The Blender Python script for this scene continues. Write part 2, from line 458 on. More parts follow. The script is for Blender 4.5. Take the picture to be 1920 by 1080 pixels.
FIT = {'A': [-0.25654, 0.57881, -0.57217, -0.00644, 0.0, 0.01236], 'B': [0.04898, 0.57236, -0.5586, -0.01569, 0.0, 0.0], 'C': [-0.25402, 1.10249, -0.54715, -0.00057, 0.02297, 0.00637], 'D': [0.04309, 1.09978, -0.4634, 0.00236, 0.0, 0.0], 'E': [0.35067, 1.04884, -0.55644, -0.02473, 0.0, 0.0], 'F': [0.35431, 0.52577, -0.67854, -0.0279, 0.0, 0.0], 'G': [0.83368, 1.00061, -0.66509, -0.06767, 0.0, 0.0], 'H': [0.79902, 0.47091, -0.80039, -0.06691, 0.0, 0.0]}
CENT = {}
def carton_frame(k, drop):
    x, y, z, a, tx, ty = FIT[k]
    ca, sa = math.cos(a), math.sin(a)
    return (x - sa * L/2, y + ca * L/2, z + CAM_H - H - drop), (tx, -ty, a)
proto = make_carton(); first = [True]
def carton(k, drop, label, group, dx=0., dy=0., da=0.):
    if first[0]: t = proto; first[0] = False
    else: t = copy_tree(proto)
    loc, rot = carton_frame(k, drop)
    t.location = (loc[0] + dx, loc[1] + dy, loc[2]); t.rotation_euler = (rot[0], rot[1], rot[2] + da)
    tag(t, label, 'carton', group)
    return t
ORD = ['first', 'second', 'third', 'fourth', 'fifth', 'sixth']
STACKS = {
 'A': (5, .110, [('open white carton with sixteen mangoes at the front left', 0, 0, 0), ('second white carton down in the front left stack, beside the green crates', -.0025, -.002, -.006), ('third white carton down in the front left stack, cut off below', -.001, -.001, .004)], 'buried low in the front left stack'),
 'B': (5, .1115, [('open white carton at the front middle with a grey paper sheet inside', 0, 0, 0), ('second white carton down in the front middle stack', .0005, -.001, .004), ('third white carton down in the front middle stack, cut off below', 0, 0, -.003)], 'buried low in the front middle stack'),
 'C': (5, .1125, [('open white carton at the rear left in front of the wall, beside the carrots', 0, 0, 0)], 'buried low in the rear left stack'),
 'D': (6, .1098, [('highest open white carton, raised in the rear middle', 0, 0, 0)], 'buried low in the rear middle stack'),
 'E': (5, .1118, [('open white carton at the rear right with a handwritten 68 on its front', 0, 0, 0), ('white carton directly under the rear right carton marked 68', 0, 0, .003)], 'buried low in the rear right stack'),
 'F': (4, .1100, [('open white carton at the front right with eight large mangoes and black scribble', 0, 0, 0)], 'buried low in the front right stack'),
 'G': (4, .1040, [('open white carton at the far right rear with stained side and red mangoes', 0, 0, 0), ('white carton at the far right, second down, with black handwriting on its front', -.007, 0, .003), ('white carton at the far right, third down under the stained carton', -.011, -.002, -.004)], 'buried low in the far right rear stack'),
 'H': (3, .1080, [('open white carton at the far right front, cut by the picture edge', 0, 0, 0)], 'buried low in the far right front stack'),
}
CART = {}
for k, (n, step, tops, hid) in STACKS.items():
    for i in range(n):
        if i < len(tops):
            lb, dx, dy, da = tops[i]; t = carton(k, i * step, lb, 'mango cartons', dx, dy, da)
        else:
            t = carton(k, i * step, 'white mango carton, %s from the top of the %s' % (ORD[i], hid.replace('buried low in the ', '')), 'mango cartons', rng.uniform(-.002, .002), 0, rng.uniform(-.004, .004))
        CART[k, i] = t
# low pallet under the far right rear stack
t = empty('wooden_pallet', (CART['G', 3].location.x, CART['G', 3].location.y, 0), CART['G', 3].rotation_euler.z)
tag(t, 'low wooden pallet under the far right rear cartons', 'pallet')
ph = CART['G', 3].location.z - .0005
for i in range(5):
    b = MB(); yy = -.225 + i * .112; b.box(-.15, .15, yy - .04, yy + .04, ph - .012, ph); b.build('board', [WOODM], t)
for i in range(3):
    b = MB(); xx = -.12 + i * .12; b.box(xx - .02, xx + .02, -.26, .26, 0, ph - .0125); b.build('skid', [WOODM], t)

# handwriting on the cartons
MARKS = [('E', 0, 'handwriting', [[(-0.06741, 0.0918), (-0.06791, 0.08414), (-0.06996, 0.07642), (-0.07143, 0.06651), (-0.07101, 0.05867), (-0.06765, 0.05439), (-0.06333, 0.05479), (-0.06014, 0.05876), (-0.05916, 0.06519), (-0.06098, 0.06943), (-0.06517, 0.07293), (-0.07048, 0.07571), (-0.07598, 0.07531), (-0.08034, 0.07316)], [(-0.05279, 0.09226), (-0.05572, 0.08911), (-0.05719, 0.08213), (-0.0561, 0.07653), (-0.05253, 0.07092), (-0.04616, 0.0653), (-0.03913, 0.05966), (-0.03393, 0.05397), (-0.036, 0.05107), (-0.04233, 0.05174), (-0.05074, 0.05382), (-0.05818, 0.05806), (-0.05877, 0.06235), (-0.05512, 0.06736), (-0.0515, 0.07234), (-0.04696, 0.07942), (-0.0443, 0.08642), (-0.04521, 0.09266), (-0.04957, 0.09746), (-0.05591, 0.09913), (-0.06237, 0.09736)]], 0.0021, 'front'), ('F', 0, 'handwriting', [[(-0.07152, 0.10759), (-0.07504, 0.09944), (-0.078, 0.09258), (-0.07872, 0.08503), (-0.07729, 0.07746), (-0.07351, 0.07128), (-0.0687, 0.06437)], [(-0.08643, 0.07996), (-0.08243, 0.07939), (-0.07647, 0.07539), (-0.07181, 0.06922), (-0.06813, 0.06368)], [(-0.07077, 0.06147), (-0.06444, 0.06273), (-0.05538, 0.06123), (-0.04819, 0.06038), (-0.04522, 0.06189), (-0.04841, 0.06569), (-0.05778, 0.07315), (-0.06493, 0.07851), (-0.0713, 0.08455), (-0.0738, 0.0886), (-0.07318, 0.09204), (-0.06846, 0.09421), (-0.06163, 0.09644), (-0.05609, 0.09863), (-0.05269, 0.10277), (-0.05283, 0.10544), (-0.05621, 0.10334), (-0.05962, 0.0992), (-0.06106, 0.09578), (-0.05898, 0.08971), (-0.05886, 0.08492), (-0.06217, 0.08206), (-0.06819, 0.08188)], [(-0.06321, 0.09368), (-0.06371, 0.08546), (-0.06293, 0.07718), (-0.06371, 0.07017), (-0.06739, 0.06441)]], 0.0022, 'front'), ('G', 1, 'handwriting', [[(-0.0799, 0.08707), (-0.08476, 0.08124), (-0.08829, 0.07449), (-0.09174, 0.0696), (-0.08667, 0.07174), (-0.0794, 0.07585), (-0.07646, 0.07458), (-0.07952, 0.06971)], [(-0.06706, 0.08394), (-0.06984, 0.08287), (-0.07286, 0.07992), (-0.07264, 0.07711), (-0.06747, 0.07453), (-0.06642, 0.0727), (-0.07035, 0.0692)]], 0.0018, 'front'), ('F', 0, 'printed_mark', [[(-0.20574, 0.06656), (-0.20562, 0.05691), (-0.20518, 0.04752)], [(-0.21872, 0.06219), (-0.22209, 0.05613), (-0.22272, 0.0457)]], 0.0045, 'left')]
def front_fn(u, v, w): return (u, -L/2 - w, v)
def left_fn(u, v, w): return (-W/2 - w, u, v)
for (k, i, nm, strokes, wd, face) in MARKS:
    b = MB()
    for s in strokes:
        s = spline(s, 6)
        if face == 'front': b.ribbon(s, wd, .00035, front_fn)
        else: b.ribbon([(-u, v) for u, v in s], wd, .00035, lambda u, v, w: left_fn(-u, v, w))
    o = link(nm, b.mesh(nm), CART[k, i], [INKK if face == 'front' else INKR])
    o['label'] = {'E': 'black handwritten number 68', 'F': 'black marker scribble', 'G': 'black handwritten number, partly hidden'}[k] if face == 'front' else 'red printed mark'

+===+

Determine how many lines in the data above contain the string "from". Give nothing except the number.

## [RESULT BELOW]
2